(To do)
Transcribe the full listing below exactly.

(Data extract)

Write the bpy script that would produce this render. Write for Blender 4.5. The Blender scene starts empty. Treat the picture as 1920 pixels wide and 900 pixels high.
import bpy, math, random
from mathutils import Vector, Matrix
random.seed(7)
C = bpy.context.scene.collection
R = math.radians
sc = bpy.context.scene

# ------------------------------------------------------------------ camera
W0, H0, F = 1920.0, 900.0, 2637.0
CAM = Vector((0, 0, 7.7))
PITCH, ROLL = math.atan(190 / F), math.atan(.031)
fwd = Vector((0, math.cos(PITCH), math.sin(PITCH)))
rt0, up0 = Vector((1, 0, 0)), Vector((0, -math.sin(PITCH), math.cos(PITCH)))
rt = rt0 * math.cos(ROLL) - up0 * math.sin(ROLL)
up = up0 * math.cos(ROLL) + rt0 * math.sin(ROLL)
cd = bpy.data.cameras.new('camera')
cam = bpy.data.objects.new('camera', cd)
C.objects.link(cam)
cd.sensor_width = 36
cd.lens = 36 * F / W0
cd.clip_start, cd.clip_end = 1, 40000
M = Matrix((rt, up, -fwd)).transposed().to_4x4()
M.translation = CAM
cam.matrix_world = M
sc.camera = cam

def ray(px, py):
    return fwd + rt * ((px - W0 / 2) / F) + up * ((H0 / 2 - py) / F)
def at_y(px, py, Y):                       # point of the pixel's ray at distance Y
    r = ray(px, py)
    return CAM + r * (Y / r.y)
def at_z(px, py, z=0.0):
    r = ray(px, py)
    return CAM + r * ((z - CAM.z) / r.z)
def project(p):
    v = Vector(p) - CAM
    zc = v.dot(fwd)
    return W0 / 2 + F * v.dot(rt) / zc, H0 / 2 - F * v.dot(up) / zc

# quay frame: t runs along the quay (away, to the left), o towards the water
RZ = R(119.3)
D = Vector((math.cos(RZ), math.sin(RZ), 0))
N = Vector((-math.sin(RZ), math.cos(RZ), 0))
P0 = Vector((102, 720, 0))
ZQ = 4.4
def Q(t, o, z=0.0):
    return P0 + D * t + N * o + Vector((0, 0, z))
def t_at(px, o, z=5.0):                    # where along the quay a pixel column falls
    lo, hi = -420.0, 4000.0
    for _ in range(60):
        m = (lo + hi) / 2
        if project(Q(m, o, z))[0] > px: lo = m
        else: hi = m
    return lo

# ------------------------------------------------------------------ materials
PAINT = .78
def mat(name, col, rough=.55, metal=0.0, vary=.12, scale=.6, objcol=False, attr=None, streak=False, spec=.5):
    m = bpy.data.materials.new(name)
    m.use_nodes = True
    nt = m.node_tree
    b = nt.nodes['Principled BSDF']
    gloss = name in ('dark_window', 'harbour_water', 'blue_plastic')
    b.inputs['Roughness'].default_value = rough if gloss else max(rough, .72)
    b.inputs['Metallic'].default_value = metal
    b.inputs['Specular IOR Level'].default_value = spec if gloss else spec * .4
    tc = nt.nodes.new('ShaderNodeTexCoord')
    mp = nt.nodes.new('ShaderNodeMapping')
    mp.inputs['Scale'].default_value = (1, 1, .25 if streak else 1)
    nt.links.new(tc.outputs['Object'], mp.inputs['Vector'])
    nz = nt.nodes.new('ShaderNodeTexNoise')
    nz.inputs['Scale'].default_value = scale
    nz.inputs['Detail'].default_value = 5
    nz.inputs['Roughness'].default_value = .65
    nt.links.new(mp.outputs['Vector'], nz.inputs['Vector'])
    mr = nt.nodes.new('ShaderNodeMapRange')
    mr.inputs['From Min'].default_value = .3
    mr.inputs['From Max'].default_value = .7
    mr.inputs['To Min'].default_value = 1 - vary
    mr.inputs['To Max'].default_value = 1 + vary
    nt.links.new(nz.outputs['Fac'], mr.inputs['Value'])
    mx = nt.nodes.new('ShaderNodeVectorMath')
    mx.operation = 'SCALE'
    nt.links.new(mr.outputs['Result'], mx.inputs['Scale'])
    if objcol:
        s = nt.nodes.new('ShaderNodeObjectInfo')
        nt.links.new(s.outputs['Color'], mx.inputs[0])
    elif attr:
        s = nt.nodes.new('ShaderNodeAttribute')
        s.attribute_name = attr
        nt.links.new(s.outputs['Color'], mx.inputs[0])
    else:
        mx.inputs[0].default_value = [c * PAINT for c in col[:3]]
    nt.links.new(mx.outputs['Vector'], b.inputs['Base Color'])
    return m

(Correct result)
Write the bpy script that would produce this render. Write for Blender 4.5. The Blender scene starts empty. Treat the picture as 1920 pixels wide and 900 pixels high.
import bpy, math, random
from mathutils import Vector, Matrix
random.seed(7)
C = bpy.context.scene.collection
R = math.radians
sc = bpy.context.scene

# ------------------------------------------------------------------ camera
W0, H0, F = 1920.0, 900.0, 2637.0
CAM = Vector((0, 0, 7.7))
PITCH, ROLL = math.atan(190 / F), math.atan(.031)
fwd = Vector((0, math.cos(PITCH), math.sin(PITCH)))
rt0, up0 = Vector((1, 0, 0)), Vector((0, -math.sin(PITCH), math.cos(PITCH)))
rt = rt0 * math.cos(ROLL) - up0 * math.sin(ROLL)
up = up0 * math.cos(ROLL) + rt0 * math.sin(ROLL)
cd = bpy.data.cameras.new('camera')
cam = bpy.data.objects.new('camera', cd)
C.objects.link(cam)
cd.sensor_width = 36
cd.lens = 36 * F / W0
cd.clip_start, cd.clip_end = 1, 40000
M = Matrix((rt, up, -fwd)).transposed().to_4x4()
M.translation = CAM
cam.matrix_world = M
sc.camera = cam

def ray(px, py):
    return fwd + rt * ((px - W0 / 2) / F) + up * ((H0 / 2 - py) / F)
def at_y(px, py, Y):                       # point of the pixel's ray at distance Y
    r = ray(px, py)
    return CAM + r * (Y / r.y)
def at_z(px, py, z=0.0):
    r = ray(px, py)
    return CAM + r * ((z - CAM.z) / r.z)
def project(p):
    v = Vector(p) - CAM
    zc = v.dot(fwd)
    return W0 / 2 + F * v.dot(rt) / zc, H0 / 2 - F * v.dot(up) / zc

# quay frame: t runs along the quay (away, to the left), o towards the water
RZ = R(119.3)
D = Vector((math.cos(RZ), math.sin(RZ), 0))
N = Vector((-math.sin(RZ), math.cos(RZ), 0))
P0 = Vector((102, 720, 0))
ZQ = 4.4
def Q(t, o, z=0.0):
    return P0 + D * t + N * o + Vector((0, 0, z))
def t_at(px, o, z=5.0):                    # where along the quay a pixel column falls
    lo, hi = -420.0, 4000.0
    for _ in range(60):
        m = (lo + hi) / 2
        if project(Q(m, o, z))[0] > px: lo = m
        else: hi = m
    return lo

# ------------------------------------------------------------------ materials
PAINT = .78
def mat(name, col, rough=.55, metal=0.0, vary=.12, scale=.6, objcol=False, attr=None, streak=False, spec=.5):
    m = bpy.data.materials.new(name)
    m.use_nodes = True
    nt = m.node_tree
    b = nt.nodes['Principled BSDF']
    gloss = name in ('dark_window', 'harbour_water', 'blue_plastic')
    b.inputs['Roughness'].default_value = rough if gloss else max(rough, .72)
    b.inputs['Metallic'].default_value = metal
    b.inputs['Specular IOR Level'].default_value = spec if gloss else spec * .4
    tc = nt.nodes.new('ShaderNodeTexCoord')
    mp = nt.nodes.new('ShaderNodeMapping')
    mp.inputs['Scale'].default_value = (1, 1, .25 if streak else 1)
    nt.links.new(tc.outputs['Object'], mp.inputs['Vector'])
    nz = nt.nodes.new('ShaderNodeTexNoise')
    nz.inputs['Scale'].default_value = scale
    nz.inputs['Detail'].default_value = 5
    nz.inputs['Roughness'].default_value = .65
    nt.links.new(mp.outputs['Vector'], nz.inputs['Vector'])
    mr = nt.nodes.new('ShaderNodeMapRange')
    mr.inputs['From Min'].default_value = .3
    mr.inputs['From Max'].default_value = .7
    mr.inputs['To Min'].default_value = 1 - vary
    mr.inputs['To Max'].default_value = 1 + vary
    nt.links.new(nz.outputs['Fac'], mr.inputs['Value'])
    mx = nt.nodes.new('ShaderNodeVectorMath')
    mx.operation = 'SCALE'
    nt.links.new(mr.outputs['Result'], mx.inputs['Scale'])
    if objcol:
        s = nt.nodes.new('ShaderNodeObjectInfo')
        nt.links.new(s.outputs['Color'], mx.inputs[0])
    elif attr:
        s = nt.nodes.new('ShaderNodeAttribute')
        s.attribute_name = attr
        nt.links.new(s.outputs['Color'], mx.inputs[0])
    else:
        mx.inputs[0].default_value = [c * PAINT for c in col[:3]]
    nt.links.new(mx.outputs['Vector'], b.inputs['Base Color'])
    return m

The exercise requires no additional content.